* TASK TO CARRY OUT: Exactly as written, print each record in the listing.

* DATA FOR PROCESSING:
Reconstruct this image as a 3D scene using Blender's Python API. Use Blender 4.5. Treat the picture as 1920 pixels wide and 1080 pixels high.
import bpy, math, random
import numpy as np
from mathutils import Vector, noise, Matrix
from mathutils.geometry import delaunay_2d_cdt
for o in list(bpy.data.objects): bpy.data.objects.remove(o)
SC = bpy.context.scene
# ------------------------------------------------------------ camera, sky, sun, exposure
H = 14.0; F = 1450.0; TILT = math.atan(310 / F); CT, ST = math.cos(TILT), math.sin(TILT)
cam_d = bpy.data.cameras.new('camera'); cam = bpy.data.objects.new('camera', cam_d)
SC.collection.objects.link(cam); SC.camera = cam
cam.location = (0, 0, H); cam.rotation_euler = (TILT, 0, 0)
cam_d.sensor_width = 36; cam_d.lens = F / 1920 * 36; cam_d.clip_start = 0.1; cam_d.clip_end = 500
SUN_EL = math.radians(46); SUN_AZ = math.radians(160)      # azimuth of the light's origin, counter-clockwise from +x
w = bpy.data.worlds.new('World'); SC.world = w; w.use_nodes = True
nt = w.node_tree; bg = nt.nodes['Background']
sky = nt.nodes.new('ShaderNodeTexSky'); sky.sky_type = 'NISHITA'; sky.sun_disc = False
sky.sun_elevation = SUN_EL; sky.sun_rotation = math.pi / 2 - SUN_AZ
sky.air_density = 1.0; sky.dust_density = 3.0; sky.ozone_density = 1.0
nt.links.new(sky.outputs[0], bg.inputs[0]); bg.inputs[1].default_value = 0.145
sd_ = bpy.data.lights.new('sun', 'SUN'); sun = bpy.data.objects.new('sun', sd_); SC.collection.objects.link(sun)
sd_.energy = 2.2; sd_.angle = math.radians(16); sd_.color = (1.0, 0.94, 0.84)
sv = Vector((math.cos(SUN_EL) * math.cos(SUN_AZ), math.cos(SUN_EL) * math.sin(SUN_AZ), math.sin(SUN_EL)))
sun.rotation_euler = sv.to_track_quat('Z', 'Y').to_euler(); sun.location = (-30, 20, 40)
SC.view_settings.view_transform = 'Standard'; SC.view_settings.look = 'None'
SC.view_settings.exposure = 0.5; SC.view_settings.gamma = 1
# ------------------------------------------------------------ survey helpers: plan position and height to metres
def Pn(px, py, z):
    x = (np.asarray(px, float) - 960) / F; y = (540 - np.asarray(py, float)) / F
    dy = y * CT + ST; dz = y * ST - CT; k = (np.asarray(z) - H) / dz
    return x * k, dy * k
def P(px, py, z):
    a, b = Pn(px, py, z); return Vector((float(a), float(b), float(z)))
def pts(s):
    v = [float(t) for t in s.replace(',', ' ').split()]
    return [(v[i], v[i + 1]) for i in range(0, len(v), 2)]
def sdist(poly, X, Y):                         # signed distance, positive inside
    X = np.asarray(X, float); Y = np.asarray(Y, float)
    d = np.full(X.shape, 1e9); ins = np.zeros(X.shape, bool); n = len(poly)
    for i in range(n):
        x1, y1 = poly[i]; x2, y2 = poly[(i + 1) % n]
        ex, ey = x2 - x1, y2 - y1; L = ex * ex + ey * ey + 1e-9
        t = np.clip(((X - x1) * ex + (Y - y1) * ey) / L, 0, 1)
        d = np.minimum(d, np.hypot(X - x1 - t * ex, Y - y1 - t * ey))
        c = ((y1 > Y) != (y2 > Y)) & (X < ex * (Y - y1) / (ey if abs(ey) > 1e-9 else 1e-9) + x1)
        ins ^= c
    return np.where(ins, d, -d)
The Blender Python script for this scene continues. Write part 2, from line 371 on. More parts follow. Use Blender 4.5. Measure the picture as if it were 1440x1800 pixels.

* RESULT OF THIS EXERCISE:
Reconstruct this image as a 3D scene using Blender's Python API. Use Blender 4.5. Treat the picture as 1920 pixels wide and 1080 pixels high.
import bpy, math, random
import numpy as np
from mathutils import Vector, noise, Matrix
from mathutils.geometry import delaunay_2d_cdt
for o in list(bpy.data.objects): bpy.data.objects.remove(o)
SC = bpy.context.scene
# ------------------------------------------------------------ camera, sky, sun, exposure
H = 14.0; F = 1450.0; TILT = math.atan(310 / F); CT, ST = math.cos(TILT), math.sin(TILT)
cam_d = bpy.data.cameras.new('camera'); cam = bpy.data.objects.new('camera', cam_d)
SC.collection.objects.link(cam); SC.camera = cam
cam.location = (0, 0, H); cam.rotation_euler = (TILT, 0, 0)
cam_d.sensor_width = 36; cam_d.lens = F / 1920 * 36; cam_d.clip_start = 0.1; cam_d.clip_end = 500
SUN_EL = math.radians(46); SUN_AZ = math.radians(160)      # azimuth of the light's origin, counter-clockwise from +x
w = bpy.data.worlds.new('World'); SC.world = w; w.use_nodes = True
nt = w.node_tree; bg = nt.nodes['Background']
sky = nt.nodes.new('ShaderNodeTexSky'); sky.sky_type = 'NISHITA'; sky.sun_disc = False
sky.sun_elevation = SUN_EL; sky.sun_rotation = math.pi / 2 - SUN_AZ
sky.air_density = 1.0; sky.dust_density = 3.0; sky.ozone_density = 1.0
nt.links.new(sky.outputs[0], bg.inputs[0]); bg.inputs[1].default_value = 0.145
sd_ = bpy.data.lights.new('sun', 'SUN'); sun = bpy.data.objects.new('sun', sd_); SC.collection.objects.link(sun)
sd_.energy = 2.2; sd_.angle = math.radians(16); sd_.color = (1.0, 0.94, 0.84)
sv = Vector((math.cos(SUN_EL) * math.cos(SUN_AZ), math.cos(SUN_EL) * math.sin(SUN_AZ), math.sin(SUN_EL)))
sun.rotation_euler = sv.to_track_quat('Z', 'Y').to_euler(); sun.location = (-30, 20, 40)
SC.view_settings.view_transform = 'Standard'; SC.view_settings.look = 'None'
SC.view_settings.exposure = 0.5; SC.view_settings.gamma = 1
# ------------------------------------------------------------ survey helpers: plan position and height to metres
def Pn(px, py, z):
    x = (np.asarray(px, float) - 960) / F; y = (540 - np.asarray(py, float)) / F
    dy = y * CT + ST; dz = y * ST - CT; k = (np.asarray(z) - H) / dz
    return x * k, dy * k
def P(px, py, z):
    a, b = Pn(px, py, z); return Vector((float(a), float(b), float(z)))
def pts(s):
    v = [float(t) for t in s.replace(',', ' ').split()]
    return [(v[i], v[i + 1]) for i in range(0, len(v), 2)]
def sdist(poly, X, Y):                         # signed distance, positive inside
    X = np.asarray(X, float); Y = np.asarray(Y, float)
    d = np.full(X.shape, 1e9); ins = np.zeros(X.shape, bool); n = len(poly)
    for i in range(n):
        x1, y1 = poly[i]; x2, y2 = poly[(i + 1) % n]
        ex, ey = x2 - x1, y2 - y1; L = ex * ex + ey * ey + 1e-9
        t = np.clip(((X - x1) * ex + (Y - y1) * ey) / L, 0, 1)
        d = np.minimum(d, np.hypot(X - x1 - t * ex, Y - y1 - t * ey))
        c = ((y1 > Y) != (y2 > Y)) & (X < ex * (Y - y1) / (ey if abs(ey) > 1e-9 else 1e-9) + x1)
        ins ^= c
    return np.where(ins, d, -d)
The Blender Python script for this scene continues. Write part 2, from line 371 on. More parts follow. Use Blender 4.5. Measure the picture as if it were 1440x1800 pixels.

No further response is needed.